The earlier essays in this series pointed out
that we cannot adequately explain why we are outraged by suffering if ultimate
reality is impersonal. We might not want to suffer, and by placing ourselves in
another person’s shoes, we might feel sorrow at the sufferings of others. Even
animals sometimes appear to grieve the loss of a companion. Aversion to pain,
sorrow, and grief are not problematic. Outrage, however, arises from a sense of
injustice, a sense that a great moral wrong has been committed. As that old
atheist, Friedrich Nietzsche clearly saw, (and as some of the “new atheists”
seem determined to ignore) true moral wrong depends on true moral righteousness.
Moral righteousness is always personal and
relational—one person can be rightly related to another. Two stones cannot be
rightly related to each other.

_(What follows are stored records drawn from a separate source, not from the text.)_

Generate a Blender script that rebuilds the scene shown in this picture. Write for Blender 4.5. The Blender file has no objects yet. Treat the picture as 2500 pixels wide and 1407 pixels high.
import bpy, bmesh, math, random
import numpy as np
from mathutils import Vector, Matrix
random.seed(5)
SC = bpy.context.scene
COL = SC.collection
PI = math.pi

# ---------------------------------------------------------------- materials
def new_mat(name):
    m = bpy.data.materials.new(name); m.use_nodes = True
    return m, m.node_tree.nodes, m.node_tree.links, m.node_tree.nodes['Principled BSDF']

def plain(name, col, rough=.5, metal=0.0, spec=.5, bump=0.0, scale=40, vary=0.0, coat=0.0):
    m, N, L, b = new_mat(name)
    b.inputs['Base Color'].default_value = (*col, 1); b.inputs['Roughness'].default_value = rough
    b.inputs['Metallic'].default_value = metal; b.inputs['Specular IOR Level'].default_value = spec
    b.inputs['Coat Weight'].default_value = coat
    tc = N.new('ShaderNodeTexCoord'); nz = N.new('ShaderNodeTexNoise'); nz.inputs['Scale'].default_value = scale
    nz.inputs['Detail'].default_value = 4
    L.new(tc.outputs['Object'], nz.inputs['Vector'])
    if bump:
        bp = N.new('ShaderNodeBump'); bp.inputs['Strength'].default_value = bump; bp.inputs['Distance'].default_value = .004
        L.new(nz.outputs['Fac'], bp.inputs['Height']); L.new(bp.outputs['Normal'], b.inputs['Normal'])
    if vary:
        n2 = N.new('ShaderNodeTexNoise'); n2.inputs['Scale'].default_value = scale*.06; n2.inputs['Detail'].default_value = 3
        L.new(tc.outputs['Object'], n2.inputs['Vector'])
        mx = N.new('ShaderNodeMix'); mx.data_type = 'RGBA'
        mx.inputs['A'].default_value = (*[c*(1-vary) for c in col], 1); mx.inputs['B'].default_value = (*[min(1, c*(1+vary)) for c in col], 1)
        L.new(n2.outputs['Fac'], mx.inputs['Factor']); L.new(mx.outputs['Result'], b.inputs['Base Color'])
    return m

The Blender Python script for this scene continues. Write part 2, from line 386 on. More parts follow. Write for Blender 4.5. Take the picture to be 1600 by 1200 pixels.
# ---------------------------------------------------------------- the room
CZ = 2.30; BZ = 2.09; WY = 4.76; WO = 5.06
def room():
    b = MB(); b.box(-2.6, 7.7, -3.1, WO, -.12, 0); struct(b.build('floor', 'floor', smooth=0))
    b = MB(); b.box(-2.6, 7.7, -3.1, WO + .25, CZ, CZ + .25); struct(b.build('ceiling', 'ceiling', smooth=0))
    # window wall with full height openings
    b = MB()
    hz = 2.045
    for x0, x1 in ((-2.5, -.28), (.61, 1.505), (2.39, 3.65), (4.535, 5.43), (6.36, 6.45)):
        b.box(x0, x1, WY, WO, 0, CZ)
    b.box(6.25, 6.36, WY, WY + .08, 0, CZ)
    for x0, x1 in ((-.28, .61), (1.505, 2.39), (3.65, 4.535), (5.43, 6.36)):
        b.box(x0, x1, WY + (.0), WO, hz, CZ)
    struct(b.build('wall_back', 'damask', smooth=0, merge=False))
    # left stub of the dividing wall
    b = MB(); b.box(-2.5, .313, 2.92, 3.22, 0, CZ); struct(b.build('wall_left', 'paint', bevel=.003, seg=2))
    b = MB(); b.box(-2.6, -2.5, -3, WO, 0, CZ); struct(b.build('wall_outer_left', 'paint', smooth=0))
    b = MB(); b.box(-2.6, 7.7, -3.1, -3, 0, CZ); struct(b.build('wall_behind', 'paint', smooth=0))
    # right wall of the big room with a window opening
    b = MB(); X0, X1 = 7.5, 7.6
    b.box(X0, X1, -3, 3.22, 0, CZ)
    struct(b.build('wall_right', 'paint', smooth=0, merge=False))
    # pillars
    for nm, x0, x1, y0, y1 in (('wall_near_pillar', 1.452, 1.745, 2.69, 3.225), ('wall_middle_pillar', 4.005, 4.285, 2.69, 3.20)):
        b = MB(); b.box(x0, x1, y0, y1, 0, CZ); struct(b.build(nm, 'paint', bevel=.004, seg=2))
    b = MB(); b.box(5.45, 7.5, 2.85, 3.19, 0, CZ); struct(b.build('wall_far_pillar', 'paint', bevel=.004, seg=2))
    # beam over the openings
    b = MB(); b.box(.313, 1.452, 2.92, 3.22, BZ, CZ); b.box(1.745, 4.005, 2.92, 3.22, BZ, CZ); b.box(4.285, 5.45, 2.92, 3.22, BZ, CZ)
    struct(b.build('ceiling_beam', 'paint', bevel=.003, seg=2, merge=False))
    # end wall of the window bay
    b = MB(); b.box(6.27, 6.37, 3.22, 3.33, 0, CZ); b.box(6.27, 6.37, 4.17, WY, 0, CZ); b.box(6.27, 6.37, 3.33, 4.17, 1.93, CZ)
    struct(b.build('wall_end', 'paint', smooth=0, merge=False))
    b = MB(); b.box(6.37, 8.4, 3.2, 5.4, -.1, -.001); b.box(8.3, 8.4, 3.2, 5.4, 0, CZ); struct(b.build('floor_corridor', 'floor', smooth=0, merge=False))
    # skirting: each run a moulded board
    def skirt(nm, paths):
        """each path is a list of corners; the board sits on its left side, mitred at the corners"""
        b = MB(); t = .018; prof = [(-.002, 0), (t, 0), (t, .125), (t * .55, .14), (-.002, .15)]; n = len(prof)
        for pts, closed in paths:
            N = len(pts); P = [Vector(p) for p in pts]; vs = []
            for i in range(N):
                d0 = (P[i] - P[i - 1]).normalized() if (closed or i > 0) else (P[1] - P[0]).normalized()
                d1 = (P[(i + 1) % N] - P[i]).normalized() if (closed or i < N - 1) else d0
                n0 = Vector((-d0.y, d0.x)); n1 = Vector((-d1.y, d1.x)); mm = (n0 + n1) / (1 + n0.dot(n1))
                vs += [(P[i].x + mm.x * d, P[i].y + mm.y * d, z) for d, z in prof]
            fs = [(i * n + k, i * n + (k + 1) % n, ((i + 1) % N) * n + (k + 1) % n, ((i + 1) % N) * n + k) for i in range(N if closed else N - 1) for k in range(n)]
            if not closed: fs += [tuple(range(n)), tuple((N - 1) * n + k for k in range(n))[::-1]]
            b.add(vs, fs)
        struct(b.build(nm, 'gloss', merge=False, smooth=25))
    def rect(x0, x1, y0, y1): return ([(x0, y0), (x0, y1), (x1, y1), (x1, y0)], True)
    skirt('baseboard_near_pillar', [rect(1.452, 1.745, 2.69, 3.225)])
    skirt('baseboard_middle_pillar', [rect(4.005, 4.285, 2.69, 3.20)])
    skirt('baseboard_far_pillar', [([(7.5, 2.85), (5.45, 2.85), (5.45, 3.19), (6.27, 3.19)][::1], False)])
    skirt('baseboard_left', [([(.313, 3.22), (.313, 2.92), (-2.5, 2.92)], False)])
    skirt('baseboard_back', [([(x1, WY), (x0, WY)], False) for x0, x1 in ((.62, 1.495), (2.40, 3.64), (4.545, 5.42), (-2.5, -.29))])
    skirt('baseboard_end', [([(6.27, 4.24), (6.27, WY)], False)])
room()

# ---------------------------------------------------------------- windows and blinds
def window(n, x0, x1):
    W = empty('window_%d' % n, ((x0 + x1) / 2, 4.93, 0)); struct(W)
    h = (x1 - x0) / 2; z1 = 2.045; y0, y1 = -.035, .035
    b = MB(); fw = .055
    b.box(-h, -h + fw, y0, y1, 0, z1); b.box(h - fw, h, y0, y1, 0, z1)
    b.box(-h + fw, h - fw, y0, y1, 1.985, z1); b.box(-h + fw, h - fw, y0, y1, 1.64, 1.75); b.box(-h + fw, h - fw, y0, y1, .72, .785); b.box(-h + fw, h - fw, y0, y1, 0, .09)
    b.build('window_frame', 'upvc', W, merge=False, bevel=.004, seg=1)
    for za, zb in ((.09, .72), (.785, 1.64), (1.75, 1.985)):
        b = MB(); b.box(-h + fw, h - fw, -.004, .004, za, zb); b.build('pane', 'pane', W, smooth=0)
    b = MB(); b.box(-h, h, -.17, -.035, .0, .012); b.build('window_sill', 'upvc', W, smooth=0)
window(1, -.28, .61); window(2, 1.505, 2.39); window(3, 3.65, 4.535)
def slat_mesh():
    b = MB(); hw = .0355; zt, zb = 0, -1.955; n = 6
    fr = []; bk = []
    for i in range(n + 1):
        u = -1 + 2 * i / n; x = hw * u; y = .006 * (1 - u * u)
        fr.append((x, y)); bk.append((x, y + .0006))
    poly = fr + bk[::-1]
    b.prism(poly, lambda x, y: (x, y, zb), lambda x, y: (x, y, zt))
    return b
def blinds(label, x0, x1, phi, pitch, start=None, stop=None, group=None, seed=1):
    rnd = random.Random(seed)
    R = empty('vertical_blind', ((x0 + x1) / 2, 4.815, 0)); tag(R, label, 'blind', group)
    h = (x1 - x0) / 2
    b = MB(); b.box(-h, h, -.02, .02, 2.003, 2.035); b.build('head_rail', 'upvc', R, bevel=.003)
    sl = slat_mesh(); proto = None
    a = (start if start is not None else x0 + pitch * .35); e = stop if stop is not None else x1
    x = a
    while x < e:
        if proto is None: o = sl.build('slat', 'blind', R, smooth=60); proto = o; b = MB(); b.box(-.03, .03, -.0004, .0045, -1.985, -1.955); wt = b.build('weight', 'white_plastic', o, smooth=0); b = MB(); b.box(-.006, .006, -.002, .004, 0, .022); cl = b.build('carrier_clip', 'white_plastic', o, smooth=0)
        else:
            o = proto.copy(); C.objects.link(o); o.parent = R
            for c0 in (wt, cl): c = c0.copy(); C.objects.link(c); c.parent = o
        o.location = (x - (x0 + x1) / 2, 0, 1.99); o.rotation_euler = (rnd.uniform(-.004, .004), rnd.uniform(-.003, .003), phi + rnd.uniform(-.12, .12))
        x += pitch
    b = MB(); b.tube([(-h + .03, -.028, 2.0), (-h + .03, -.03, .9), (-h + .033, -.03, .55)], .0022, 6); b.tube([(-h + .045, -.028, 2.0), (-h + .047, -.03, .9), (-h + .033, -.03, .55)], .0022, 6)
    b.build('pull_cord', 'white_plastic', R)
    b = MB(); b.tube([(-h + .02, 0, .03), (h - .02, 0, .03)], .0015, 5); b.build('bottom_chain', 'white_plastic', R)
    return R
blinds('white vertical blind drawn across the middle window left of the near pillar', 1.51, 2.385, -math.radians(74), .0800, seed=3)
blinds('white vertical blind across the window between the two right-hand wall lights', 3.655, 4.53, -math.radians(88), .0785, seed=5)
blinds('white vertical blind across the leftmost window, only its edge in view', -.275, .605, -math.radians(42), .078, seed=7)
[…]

In the Bible, righteousness is not a standard
above God, which He must obey. Neither are right and wrong determined by God’s arbitrary
command (which appears to be the case in Islam). God’s righteous character
consists of the right relationships between the members of the Trinity. The
Father loves the Son and gives Him all that He has; the Son loves the Father
and obeys Him perfectly; the Holy Spirit proceeds from the Father and Son
together uniting them in perfect harmony. (See my The Beauty of God for a Broken World, chapter 10).
The foundation for our moral
outrage at suffering reflects a deep sense of a broken relationship, a sense
that a covenant between persons has been violated. That is exactly what the
Bible claims has happened. God’s covenant with man has been violated; man’s
covenant, under God, with other men has been violated. But God’s inter-Trinitarian
covenant insures that these other covenants will eventually be put right.
Thus, the doctrine of the
Trinity turns out to be essential for understanding—
Ø our own personhood,
Ø the nature of
righteousness,
Ø the reason for our
outrage at suffering,
Ø and the reason for
our hope that all that is broken will be made whole.
When we accept the mystery of
the Triune God, a great light shines into our darkness. That is the reason the
church treasures this marvelous doctrine.